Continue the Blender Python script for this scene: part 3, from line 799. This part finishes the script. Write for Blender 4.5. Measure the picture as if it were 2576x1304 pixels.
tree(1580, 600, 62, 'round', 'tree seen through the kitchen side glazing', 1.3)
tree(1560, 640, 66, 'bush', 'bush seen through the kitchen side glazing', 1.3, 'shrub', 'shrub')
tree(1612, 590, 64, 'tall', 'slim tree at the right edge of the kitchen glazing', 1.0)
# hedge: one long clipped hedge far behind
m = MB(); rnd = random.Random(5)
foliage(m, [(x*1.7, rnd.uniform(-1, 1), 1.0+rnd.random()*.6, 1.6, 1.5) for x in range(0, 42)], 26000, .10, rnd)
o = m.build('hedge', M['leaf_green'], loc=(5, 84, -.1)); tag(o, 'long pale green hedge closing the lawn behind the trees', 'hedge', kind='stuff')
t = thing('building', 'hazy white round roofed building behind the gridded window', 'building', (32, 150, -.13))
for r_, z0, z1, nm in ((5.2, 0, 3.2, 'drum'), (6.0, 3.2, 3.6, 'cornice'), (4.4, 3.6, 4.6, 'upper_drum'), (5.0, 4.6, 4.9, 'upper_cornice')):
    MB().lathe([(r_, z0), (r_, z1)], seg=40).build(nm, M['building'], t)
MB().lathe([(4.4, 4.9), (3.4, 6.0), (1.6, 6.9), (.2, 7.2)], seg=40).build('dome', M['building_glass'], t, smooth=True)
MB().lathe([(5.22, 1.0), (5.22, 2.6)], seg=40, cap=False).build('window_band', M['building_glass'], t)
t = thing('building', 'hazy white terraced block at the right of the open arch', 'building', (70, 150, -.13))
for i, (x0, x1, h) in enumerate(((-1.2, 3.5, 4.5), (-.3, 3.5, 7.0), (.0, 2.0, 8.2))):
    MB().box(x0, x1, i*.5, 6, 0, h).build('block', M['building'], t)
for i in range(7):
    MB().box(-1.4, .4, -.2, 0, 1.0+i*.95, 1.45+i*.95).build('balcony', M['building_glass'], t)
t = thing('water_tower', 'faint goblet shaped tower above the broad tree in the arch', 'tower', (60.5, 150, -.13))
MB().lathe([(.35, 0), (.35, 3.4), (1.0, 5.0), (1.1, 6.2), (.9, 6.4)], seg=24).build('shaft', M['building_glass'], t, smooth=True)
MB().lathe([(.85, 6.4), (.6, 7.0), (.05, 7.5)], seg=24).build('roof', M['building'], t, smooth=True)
--
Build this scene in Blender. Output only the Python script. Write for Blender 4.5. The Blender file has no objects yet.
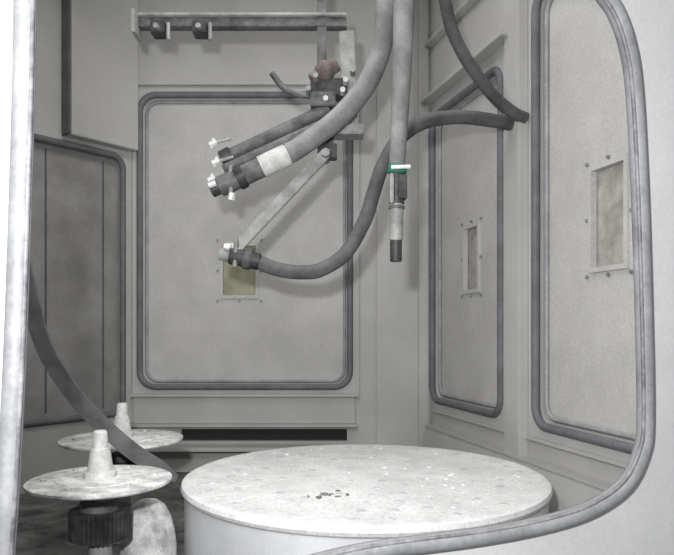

**Written exercise**
Where a line of the material above holds the string "kitchen", copy that line.

**Task solution**
tree(1580, 600, 62, 'round', 'tree seen through the kitchen side glazing', 1.3)
tree(1560, 640, 66, 'bush', 'bush seen through the kitchen side glazing', 1.3, 'shrub', 'shrub')
tree(1612, 590, 64, 'tall', 'slim tree at the right edge of the kitchen glazing', 1.0)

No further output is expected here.